Source data:
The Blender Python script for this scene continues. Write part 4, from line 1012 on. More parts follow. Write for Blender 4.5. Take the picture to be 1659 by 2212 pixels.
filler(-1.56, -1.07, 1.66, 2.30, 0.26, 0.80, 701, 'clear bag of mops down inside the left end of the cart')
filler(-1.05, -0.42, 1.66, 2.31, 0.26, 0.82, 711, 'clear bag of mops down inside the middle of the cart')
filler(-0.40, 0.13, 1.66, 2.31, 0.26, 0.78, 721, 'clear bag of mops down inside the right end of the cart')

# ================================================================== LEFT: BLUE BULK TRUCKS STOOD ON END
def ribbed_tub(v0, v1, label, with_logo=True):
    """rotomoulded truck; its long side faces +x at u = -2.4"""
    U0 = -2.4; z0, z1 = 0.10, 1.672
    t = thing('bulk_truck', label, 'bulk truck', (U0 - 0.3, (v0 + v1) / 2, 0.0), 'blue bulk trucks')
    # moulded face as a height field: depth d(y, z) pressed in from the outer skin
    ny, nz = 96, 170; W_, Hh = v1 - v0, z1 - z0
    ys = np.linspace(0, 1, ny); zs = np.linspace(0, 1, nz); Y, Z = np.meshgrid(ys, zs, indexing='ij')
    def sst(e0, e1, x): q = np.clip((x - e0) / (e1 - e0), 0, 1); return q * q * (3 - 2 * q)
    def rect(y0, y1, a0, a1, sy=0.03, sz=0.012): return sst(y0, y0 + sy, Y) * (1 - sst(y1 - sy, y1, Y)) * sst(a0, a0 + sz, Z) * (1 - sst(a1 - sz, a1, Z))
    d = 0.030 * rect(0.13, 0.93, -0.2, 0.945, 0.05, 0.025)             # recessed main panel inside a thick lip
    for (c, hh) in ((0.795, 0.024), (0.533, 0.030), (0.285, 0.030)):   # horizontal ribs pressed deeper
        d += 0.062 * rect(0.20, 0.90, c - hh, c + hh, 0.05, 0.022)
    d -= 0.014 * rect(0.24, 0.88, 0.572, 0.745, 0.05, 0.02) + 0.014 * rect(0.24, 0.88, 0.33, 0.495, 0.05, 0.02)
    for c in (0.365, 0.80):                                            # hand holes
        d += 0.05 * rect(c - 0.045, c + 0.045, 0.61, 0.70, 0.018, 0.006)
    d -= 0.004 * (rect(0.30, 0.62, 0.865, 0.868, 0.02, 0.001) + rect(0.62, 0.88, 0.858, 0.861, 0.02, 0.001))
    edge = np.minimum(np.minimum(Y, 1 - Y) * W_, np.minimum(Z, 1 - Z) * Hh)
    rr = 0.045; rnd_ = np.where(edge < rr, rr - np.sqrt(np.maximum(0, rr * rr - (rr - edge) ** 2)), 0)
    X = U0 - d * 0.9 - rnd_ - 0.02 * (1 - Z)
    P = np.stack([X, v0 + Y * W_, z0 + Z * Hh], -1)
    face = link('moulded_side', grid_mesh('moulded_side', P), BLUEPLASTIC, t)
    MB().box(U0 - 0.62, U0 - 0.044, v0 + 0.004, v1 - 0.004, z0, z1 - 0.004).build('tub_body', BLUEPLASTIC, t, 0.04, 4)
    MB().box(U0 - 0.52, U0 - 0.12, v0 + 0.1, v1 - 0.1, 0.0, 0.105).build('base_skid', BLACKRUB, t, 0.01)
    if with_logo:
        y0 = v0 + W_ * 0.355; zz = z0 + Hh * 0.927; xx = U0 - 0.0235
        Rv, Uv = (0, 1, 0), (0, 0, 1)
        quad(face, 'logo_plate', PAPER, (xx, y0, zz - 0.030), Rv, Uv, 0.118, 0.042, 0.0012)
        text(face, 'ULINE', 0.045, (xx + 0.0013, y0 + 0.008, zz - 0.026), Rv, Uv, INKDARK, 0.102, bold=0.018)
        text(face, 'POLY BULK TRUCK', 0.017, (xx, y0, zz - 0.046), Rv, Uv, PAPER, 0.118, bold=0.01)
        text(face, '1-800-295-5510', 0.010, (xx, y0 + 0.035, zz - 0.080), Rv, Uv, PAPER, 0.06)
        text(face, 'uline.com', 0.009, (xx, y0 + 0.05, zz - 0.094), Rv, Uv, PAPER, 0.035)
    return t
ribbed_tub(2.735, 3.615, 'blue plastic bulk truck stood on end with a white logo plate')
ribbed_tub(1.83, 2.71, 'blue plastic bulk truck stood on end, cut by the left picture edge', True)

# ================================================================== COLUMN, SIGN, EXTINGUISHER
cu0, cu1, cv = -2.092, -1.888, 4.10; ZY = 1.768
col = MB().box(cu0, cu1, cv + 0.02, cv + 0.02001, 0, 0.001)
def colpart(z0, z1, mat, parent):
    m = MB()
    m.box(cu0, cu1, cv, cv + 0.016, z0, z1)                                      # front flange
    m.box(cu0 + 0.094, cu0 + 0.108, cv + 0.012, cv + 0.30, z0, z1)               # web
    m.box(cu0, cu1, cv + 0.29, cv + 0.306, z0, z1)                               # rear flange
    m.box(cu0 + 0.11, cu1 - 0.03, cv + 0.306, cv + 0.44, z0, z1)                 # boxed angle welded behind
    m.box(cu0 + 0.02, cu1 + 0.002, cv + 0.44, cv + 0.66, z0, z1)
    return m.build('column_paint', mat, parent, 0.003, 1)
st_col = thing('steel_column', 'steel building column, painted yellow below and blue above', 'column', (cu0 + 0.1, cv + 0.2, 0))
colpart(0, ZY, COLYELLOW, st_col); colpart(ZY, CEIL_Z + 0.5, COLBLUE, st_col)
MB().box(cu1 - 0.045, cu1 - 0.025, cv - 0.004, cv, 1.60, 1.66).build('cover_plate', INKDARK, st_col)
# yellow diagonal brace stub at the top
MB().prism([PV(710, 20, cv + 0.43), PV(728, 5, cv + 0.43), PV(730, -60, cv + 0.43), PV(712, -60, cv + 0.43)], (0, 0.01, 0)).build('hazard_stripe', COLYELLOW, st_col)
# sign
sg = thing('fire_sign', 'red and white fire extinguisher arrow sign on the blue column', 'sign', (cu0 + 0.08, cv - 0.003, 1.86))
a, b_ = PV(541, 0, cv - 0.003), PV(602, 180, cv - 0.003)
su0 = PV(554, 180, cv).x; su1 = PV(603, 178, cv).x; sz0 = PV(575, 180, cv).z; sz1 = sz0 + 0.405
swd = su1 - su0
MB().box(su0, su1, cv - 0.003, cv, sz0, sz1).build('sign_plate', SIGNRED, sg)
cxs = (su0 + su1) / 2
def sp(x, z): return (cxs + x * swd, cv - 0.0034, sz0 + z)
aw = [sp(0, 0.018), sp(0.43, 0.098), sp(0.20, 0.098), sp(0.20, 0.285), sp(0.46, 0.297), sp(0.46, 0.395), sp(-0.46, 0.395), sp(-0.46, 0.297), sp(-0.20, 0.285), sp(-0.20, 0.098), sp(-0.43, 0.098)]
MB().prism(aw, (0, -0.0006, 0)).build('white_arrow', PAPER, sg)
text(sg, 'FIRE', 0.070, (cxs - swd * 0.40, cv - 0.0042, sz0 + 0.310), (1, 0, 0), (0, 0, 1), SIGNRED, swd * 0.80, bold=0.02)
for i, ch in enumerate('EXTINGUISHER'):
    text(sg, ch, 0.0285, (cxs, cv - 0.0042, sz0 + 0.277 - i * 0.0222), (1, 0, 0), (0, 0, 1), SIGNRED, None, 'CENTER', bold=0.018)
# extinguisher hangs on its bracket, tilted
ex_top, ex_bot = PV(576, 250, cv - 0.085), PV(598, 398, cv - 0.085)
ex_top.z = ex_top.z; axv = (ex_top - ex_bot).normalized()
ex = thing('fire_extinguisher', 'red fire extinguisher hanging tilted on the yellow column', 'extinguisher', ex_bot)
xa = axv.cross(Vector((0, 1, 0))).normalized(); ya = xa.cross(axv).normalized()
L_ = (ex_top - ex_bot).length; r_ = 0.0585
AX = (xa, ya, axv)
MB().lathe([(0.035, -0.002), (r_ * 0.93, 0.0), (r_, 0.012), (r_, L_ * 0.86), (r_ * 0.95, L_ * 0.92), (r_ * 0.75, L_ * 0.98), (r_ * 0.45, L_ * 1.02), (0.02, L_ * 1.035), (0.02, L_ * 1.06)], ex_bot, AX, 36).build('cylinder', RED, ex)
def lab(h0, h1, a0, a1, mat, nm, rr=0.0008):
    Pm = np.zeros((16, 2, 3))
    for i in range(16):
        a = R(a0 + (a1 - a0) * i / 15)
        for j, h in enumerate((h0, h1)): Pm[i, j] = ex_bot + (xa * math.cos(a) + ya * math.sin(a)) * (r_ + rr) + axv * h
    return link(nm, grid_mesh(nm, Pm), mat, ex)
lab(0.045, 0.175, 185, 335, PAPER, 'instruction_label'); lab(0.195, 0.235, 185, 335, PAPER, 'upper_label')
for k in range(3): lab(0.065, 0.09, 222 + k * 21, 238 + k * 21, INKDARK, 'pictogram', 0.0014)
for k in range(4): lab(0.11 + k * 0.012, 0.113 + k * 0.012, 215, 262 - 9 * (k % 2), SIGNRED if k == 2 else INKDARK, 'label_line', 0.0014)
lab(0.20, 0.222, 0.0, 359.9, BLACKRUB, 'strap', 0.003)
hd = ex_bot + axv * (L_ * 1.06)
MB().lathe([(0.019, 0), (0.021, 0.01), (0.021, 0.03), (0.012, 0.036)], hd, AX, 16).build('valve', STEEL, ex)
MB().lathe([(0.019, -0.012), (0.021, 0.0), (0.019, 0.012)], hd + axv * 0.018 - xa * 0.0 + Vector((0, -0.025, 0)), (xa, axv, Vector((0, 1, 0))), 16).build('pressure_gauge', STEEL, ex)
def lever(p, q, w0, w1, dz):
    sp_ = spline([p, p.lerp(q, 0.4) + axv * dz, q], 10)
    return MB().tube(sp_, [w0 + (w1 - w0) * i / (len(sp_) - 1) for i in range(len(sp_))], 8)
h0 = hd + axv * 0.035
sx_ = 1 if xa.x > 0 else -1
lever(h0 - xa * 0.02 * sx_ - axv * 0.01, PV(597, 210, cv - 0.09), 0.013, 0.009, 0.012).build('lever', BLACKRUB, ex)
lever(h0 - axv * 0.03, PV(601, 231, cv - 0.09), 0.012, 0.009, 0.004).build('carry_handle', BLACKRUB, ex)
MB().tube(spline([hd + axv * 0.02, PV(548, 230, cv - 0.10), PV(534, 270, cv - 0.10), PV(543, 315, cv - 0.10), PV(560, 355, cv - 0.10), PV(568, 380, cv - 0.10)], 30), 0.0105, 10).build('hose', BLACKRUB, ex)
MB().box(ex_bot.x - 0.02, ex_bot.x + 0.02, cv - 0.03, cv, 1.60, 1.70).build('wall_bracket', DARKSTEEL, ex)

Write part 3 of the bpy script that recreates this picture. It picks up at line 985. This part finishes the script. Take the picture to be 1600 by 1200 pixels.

Objective:
Only the lines from the opening of the material through the line with "filler(-0.40, 0.13, 1.66, 2.31, 0.26, 0.78, 721, 'clear" should be echoed, exactly as written.

Answer in full:
The Blender Python script for this scene continues. Write part 4, from line 1012 on. More parts follow. Write for Blender 4.5. Take the picture to be 1659 by 2212 pixels.
filler(-1.56, -1.07, 1.66, 2.30, 0.26, 0.80, 701, 'clear bag of mops down inside the left end of the cart')
filler(-1.05, -0.42, 1.66, 2.31, 0.26, 0.82, 711, 'clear bag of mops down inside the middle of the cart')
filler(-0.40, 0.13, 1.66, 2.31, 0.26, 0.78, 721, 'clear bag of mops down inside the right end of the cart')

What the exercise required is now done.